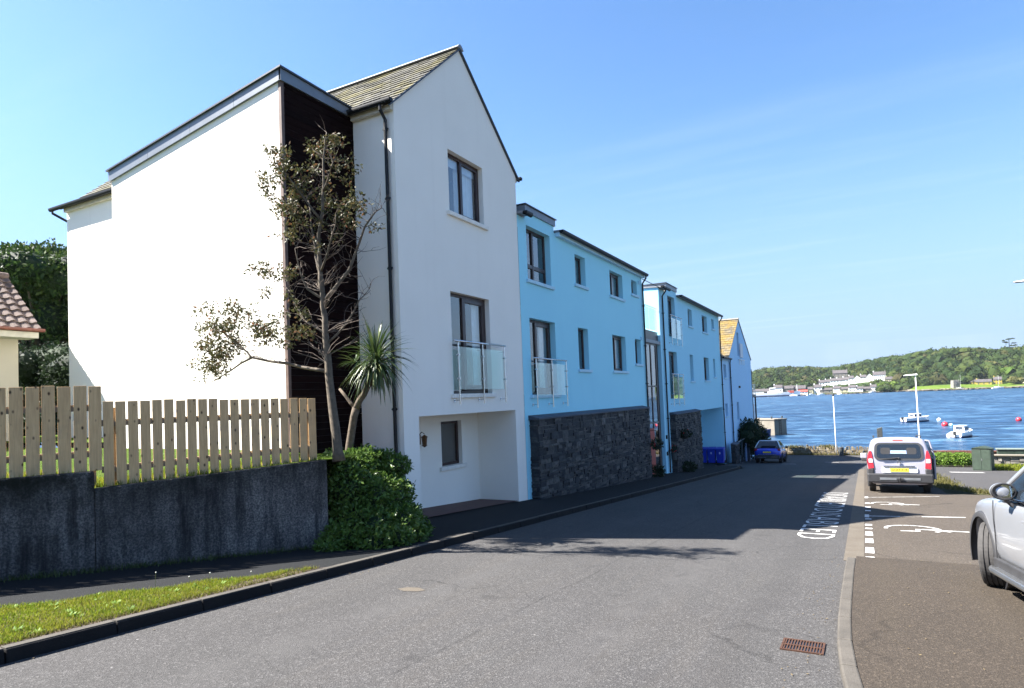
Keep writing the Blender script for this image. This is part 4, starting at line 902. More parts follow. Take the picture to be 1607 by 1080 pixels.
for y in (61.2, 62.12): m.cyl((FX-.06, y, -.35), (FX-.06, y, .55), .03, 6)
m.build('balcony_rail', 'steel', dk)
m = MB(); m.box(FX-1.3, FX-1.2, Yc1+.42, 62.05, -4.2, -.56); m.build('screen', 'cladding_wood', dk); m = MB(); m.box(FX-.1, FX-.06, 60.9, 61.35, -3.2, -1.2); m.build('panel', 'blind', dk)
# ---------------------------------------------------------------- bungalow on the left
F_ = thing('bungalow', 'cream pebbledashed bungalow corner with red brown pantile roof behind the fence', 'house', (-24, 5, -.6))
m = MB(); wx = -21.93; m.wall(PY(wx), -6, 9.75, -2, 2.52); m.wall(PX(9.75), -30, wx, -2, 2.52); m.poly([(wx, 9.75, 2.52), (-30, 9.75, 2.52), (-26, 9.75, 6.3)]); m.build('wall', 'pebbledash', F_)
# pantiles: wavy courses rising from the eave
m = MB(); ev = Vector((-21.25, 0, 2.62)); rd = Vector((-23.2, 0, 4.42)); slp = rd-ev; nm = Vector((-slp.z, 0, slp.x)).normalized(); nm = nm if nm.z > 0 else -nm
nc = 9
for j in range(nc):
    a = ev+slp*(j/nc); b = ev+slp*((j+1.08)/nc); ys = [10.02-.055*i for i in range(150)]
    lo = []; hi = []; lo2 = []
    for i, y in enumerate(ys):
        wv = .035*math.cos(2*math.pi*(10.02-y)/.30); lift = RNG.uniform(-.003, .003)
        lo.append(m.V(a.x+nm.x*(wv+.045), y, a.z+nm.z*(wv+.045)+lift)); hi.append(m.V(b.x+nm.x*wv, y, b.z+nm.z*wv)); lo2.append(m.V(a.x, y, a.z))
        if i and i % 5 != 0 or i == 0: pass
    for i in range(149): m.f.append([lo[i], lo[i+1], hi[i+1], hi[i]]); m.f.append([lo2[i], lo2[i+1], lo[i+1], lo[i]])
m.poly([(-23.2, 10.02, 4.42), (-23.2, 2, 4.42), (-30, 2, 4.42), (-30, 10.02, 4.42)]) if False else None
rf = m.build('roof', 'pantile', F_)
m = MB(); m.poly([(-23.2, 10, 4.42), (-23.2, -6, 4.42), (-26, -6, 2.6), (-26, 10, 2.6)]); m.build('rear_slope', 'pantile', rf)
m = MB()
for k in range(36): y = 10.05-k*.45; m.tube([(-23.2, y, 4.46), (-23.2, y-.43, 4.46)], .11, 8)
m.build('ridge_tiles', 'pantile', rf)
gutter(F_, (-21.17, 10.1, 2.60), (-21.17, -6, 2.60), .055, 'gutter_brown')
m = MB(); m.box(wx+.004, -21.24, -6, 9.98, 2.36, 2.54); m.build('eaves_board', 'cream_soffit', F_, bevel=.01)
# ================================================================== GARDEN WALL, FENCE AND PLANTS
dw = Vector((.4286, .9035, 0)); nb = Vector((-.9035, .4286, 0))
W0 = Vector((-9.63, 4.05, 0))
def wl(s, off=0, z=0): p = W0+dw*s+nb*off; return Vector((p.x, p.y, z))
m = MB()
def block(s0, s1, zt0, zt1, t=.22, skew=0):
    pts = []
    for z in (0, 1):
        for (s_, o) in ((s0, 0), (s1, 0), (s1, t), (s0, t)):
            zb = g(wl(s_).y)-.3; pts.append(wl(s_, o, (zt0 if s_ == s0 else zt1) if z else zb))
    m.hexa(pts)
block(-5.6, 1.015, -.78, -.75); block(1.018, 4.24, -.99, -.868)
t = thing('garden_wall', 'weathered grey rendered retaining wall stepping down under the picket fence', 'wall', (-8.8, 5.8, g(5.8)))
m.build('wall', 'retaining_render', t, bevel=.015)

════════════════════

_Work instructions_:
Word for word, quote the full listing, omitting every picture.

_The output_:
Keep writing the Blender script for this image. This is part 4, starting at line 902. More parts follow. Take the picture to be 1607 by 1080 pixels.
for y in (61.2, 62.12): m.cyl((FX-.06, y, -.35), (FX-.06, y, .55), .03, 6)
m.build('balcony_rail', 'steel', dk)
m = MB(); m.box(FX-1.3, FX-1.2, Yc1+.42, 62.05, -4.2, -.56); m.build('screen', 'cladding_wood', dk); m = MB(); m.box(FX-.1, FX-.06, 60.9, 61.35, -3.2, -1.2); m.build('panel', 'blind', dk)
# ---------------------------------------------------------------- bungalow on the left
F_ = thing('bungalow', 'cream pebbledashed bungalow corner with red brown pantile roof behind the fence', 'house', (-24, 5, -.6))
m = MB(); wx = -21.93; m.wall(PY(wx), -6, 9.75, -2, 2.52); m.wall(PX(9.75), -30, wx, -2, 2.52); m.poly([(wx, 9.75, 2.52), (-30, 9.75, 2.52), (-26, 9.75, 6.3)]); m.build('wall', 'pebbledash', F_)
# pantiles: wavy courses rising from the eave
m = MB(); ev = Vector((-21.25, 0, 2.62)); rd = Vector((-23.2, 0, 4.42)); slp = rd-ev; nm = Vector((-slp.z, 0, slp.x)).normalized(); nm = nm if nm.z > 0 else -nm
nc = 9
for j in range(nc):
    a = ev+slp*(j/nc); b = ev+slp*((j+1.08)/nc); ys = [10.02-.055*i for i in range(150)]
    lo = []; hi = []; lo2 = []
    for i, y in enumerate(ys):
        wv = .035*math.cos(2*math.pi*(10.02-y)/.30); lift = RNG.uniform(-.003, .003)
        lo.append(m.V(a.x+nm.x*(wv+.045), y, a.z+nm.z*(wv+.045)+lift)); hi.append(m.V(b.x+nm.x*wv, y, b.z+nm.z*wv)); lo2.append(m.V(a.x, y, a.z))
        if i and i % 5 != 0 or i == 0: pass
    for i in range(149): m.f.append([lo[i], lo[i+1], hi[i+1], hi[i]]); m.f.append([lo2[i], lo2[i+1], lo[i+1], lo[i]])
m.poly([(-23.2, 10.02, 4.42), (-23.2, 2, 4.42), (-30, 2, 4.42), (-30, 10.02, 4.42)]) if False else None
rf = m.build('roof', 'pantile', F_)
m = MB(); m.poly([(-23.2, 10, 4.42), (-23.2, -6, 4.42), (-26, -6, 2.6), (-26, 10, 2.6)]); m.build('rear_slope', 'pantile', rf)
m = MB()
for k in range(36): y = 10.05-k*.45; m.tube([(-23.2, y, 4.46), (-23.2, y-.43, 4.46)], .11, 8)
m.build('ridge_tiles', 'pantile', rf)
gutter(F_, (-21.17, 10.1, 2.60), (-21.17, -6, 2.60), .055, 'gutter_brown')
m = MB(); m.box(wx+.004, -21.24, -6, 9.98, 2.36, 2.54); m.build('eaves_board', 'cream_soffit', F_, bevel=.01)
# ================================================================== GARDEN WALL, FENCE AND PLANTS
dw = Vector((.4286, .9035, 0)); nb = Vector((-.9035, .4286, 0))
W0 = Vector((-9.63, 4.05, 0))
def wl(s, off=0, z=0): p = W0+dw*s+nb*off; return Vector((p.x, p.y, z))
m = MB()
def block(s0, s1, zt0, zt1, t=.22, skew=0):
    pts = []
    for z in (0, 1):
        for (s_, o) in ((s0, 0), (s1, 0), (s1, t), (s0, t)):
            zb = g(wl(s_).y)-.3; pts.append(wl(s_, o, (zt0 if s_ == s0 else zt1) if z else zb))
    m.hexa(pts)
block(-5.6, 1.015, -.78, -.75); block(1.018, 4.24, -.99, -.868)
t = thing('garden_wall', 'weathered grey rendered retaining wall stepping down under the picket fence', 'wall', (-8.8, 5.8, g(5.8)))
m.build('wall', 'retaining_render', t, bevel=.015)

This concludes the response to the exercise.